— start —

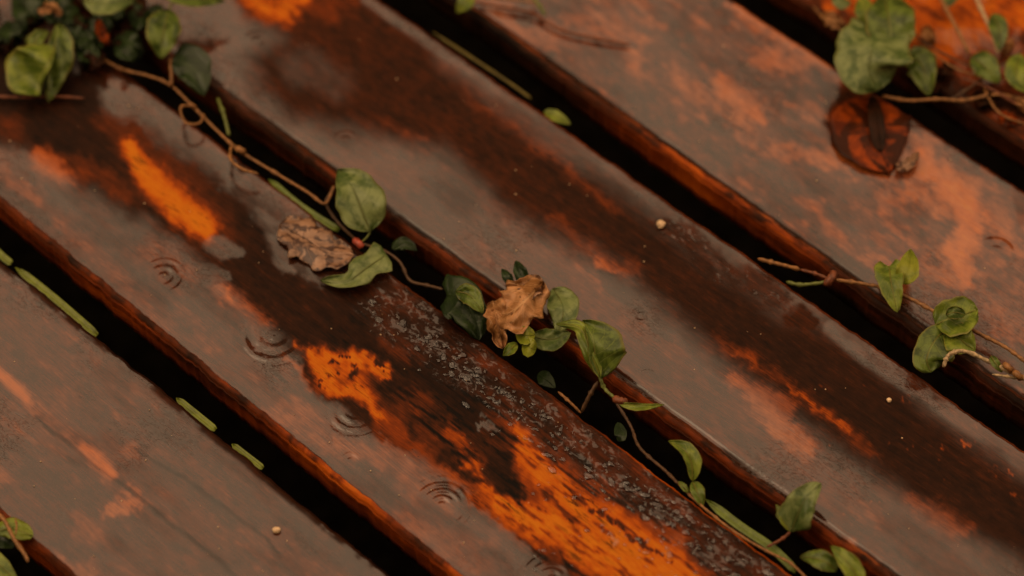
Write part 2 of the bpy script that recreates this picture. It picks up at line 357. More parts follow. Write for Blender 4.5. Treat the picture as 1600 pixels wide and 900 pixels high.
        for b_ in ([(762, 652, 6), (770, 656, 5)], [(755, 668, 6), (775, 671, 6)], [(958, 845, 5)], [(942, 833, 6)]): sheen = np.maximum(sheen, .8*(1-smooth(sdist(Xf, Yf, b_), .7, 1.1)))
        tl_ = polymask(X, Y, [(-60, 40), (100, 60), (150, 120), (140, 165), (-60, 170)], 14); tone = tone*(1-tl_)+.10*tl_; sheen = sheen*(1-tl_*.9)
        wash([(100, 340, 12), (140, 390, 12), (250, 500, 14)], .40, .1, 2.0)
        wash([(460, 640, 26), (520, 700, 20)], .45); wash([(600, 690, 22), (660, 760, 22)], .45); wash([(700, 850, 24), (740, 890, 24)], .42)
    if idx == 3:
        tone = .27+(big-.5)*.25+smooth(med, .55, .8)*.10
        dark = [(360, -60), (600, -60), (700, 105), (800, 185), (905, 262), (1000, 330), (1085, 398), (1225, 490), (1290, 505), (1440, 625), (1660, 800), (1660, 925), (1560, 860), (1450, 800), (1370, 745),
                (1260, 668), (1170, 595), (1100, 535), (1040, 480), (985, 430), (930, 385), (860, 360), (800, 330), (735, 275), (690, 232), (560, 205), (450, 180), (405, 140), (395, 90), (440, 60), (400, 30)]
        dm = polymask(px*.6+X*.4, py*.6+Y*.4, dark, 46)
        sheen = 1-dm; k = smooth(px, 500, 1250)  # dark reflection band painted in: gloss cut here, wood darkened below
        tone = tone*(1-dm)+(.25-.09*k+(big-.5)*.10)*dm
        # soft film patches in the band upper left
        sheen = np.maximum(sheen, .45*stroke(X, Y, [(460, 100, 40), (520, 130, 40)], .1, 1.5)); sheen = np.minimum(sheen, 1-.5*stroke(X, Y, [(480, 155, 26)], .1, 1.6))
        orange([(395, -5, 22), (440, 12, 20), (470, 5, 16)], .86); sheen -= .9*stroke(X, Y, [(395, -5, 26), (450, 12, 22)])
        wash([(500, 20, 18), (560, 0, 18)], .45)
        wash([(600, 185, 6), (650, 212, 8), (680, 232, 5)], .42); wash([(860, 345, 10), (940, 395, 12), (990, 430, 10)], .42)
        orange([(935, 402, 6), (962, 418, 6)], .68); wash([(905, 425, 16), (930, 445, 18)], .60)
        wash([(1130, 530, 10), (1200, 580, 10), (1300, 655, 10), (1370, 710, 8)], .42); orange([(1150, 548, 3), (1190, 575, 4)], .6)
        orange([(1225, 602, 4), (1290, 648, 5), (1325, 672, 3)], .66)
        wash([(1150, 590, 16), (1200, 640, 20), (1260, 700, 18)], .60); orange([(1205, 660, 10), (1240, 692, 9)], .62)
        wash([(1180, 610, 12), (1240, 640, 14)], .52); wash([(1430, 780, 14), (1520, 835, 14)], .46); wash([(1330, 845, 12), (1360, 880, 12)], .55)
        wash([(1150, 738, 5), (1215, 790, 5)], .62); wash([(1290, 842, 6), (1400, 920, 7)], .66); wash([(1150, 750, 14), (1200, 790, 12), (1300, 865, 14)], .40); wash([(530, 250, 24), (640, 280, 24)], .34)
        wash([(760, 320, 20), (1000, 520, 20)], .34); wash([(960, 330, 9), (850, 235, 10), (740, 150, 8)], .42, .2, 1.8)
        for s_ in range(30):
            x = 1280+rng.random()*300; y = 560+rng.random()*260; orange([(x, y, 1+rng.random()*1.5), (x+4, y+3, 1.)], .38+.15*rng.random(), .4, 1.4)
        for (x, y, r_) in ((1505, 685, 3), (1515, 692, 3), (1470, 700, 3), (1575, 728, 2)): orange([(x, y, r_), (x+6, y+5, r_*.6)], .66, .4, 1.4)
        rimf = np.maximum(stroke(px, py, [(575, -5, 12), (668, 62, 13), (788, 142, 13), (880, 206, 13), (1015, 305, 14), (1100, 368, 16), (1168, 416, 20), (1212, 455, 20)], .55, 1.5),
                          stroke(px, py, [(1300, 512, 14), (1360, 556, 17), (1440, 606, 18), (1640, 752, 18)], .5, 1.7))
        sheen = np.maximum(sheen, rimf*(.72+.3*smooth(med, .3, .6)))  # bright rim reflection painted as a stripe of extra gloss
        ep = polymask(Xf, Yf, [(1000, 340), (1060, 345), (1235, 462), (1225, 488), (1150, 450), (1080, 400)], 8)
        bead = np.maximum(bead, ep*.75*smooth(med, .3, .5)); sheen = np.maximum(sheen*(1-ep*.3), ep*.3)
        sheen -= .85*stroke(X, Y, [(1245, 492, 14), (1262, 500, 14)], .4, 1.3)
    if idx == 4:
        tone = .33+(big-.5)*.4+smooth(med, .5, .75)*.2
        for pl, v in (([(1120, 125, 16), (1170, 165, 18), (1190, 185, 12)], .68), ([(1180, 95, 16), (1240, 105, 18), (1300, 130, 14)], .60), ([(1140, 5, 9), (1200, 45, 14), (1290, 95, 9)], .70),
                      ([(1240, 235, 14), (1330, 250, 16), (1440, 270, 18)], .60), ([(1440, 250, 20), (1500, 300, 30), (1520, 350, 26), (1500, 400, 26), (1515, 440, 16)], .80),
                      ([(1420, 300, 14), (1470, 330, 14)], .62), ([(1560, 350, 18), (1600, 400, 18)], .55), ([(1060, 120, 16), (1090, 150, 14)], .5), ([(1060, 200, 14), (1110, 230, 16)], .55),
                      ([(840, 60, 14), (900, 40, 16), (1000, 60, 12)], .5), ([(770, 20, 14), (850, 100, 9)], .55), ([(1540, 470, 14), (1600, 520, 16)], .46), ([(940, 170, 14), (1000, 200, 12)], .5)):
            wash(pl, v, .2, 1.5)
        wash([(940, 185, 6), (1010, 235, 8), (1110, 300, 9), (1200, 355, 10)], .66, .2, 1.7)
        wash([(1000, 150, 20), (1140, 260, 20)], .26); wash([(1270, 120, 14), (1320, 160, 14)], .22); sheen -= .3*stroke(X, Y, [(1590, 300, 12), (1600, 340, 12)])
    if idx == 5:
        tone = .60+(big-.5)*.9+(med-.5)*.7; sheen = smooth(fbm(px/30, py/30, 300), .5, .68)*.55
        wash([(1400, 120, 26), (1500, 150, 26), (1600, 180, 24)], .18); wash([(1460, 70, 22), (1540, 30, 24)], .78); wash([(1300, 25, 18)], .7); wash([(1600, 20, 30)], .8)
    sheen = sheen*(.74+.30*smooth(fbm(al/190+3, ac/60, 880, 3), .3, .62))*(.90+.12*smooth(fbm(al/40, ac/14, 890, 4), .3, .6)); tone = tone+(fbm(al/14, ac/9, 860, 4)-.5)*(.34 if idx in (4, 5) else .16)
    return np.clip(tone, 0, 1), np.clip(sheen, 0, 1), np.clip(bead, 0, 1)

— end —

Repeat only the lines from the beginning of the material through the line containing "Yf, b_), .7, 1.1)))", both ends kept, leaving pictures out.

Write part 2 of the bpy script that recreates this picture. It picks up at line 357. More parts follow. Write for Blender 4.5. Treat the picture as 1600 pixels wide and 900 pixels high.
        for b_ in ([(762, 652, 6), (770, 656, 5)], [(755, 668, 6), (775, 671, 6)], [(958, 845, 5)], [(942, 833, 6)]): sheen = np.maximum(sheen, .8*(1-smooth(sdist(Xf, Yf, b_), .7, 1.1)))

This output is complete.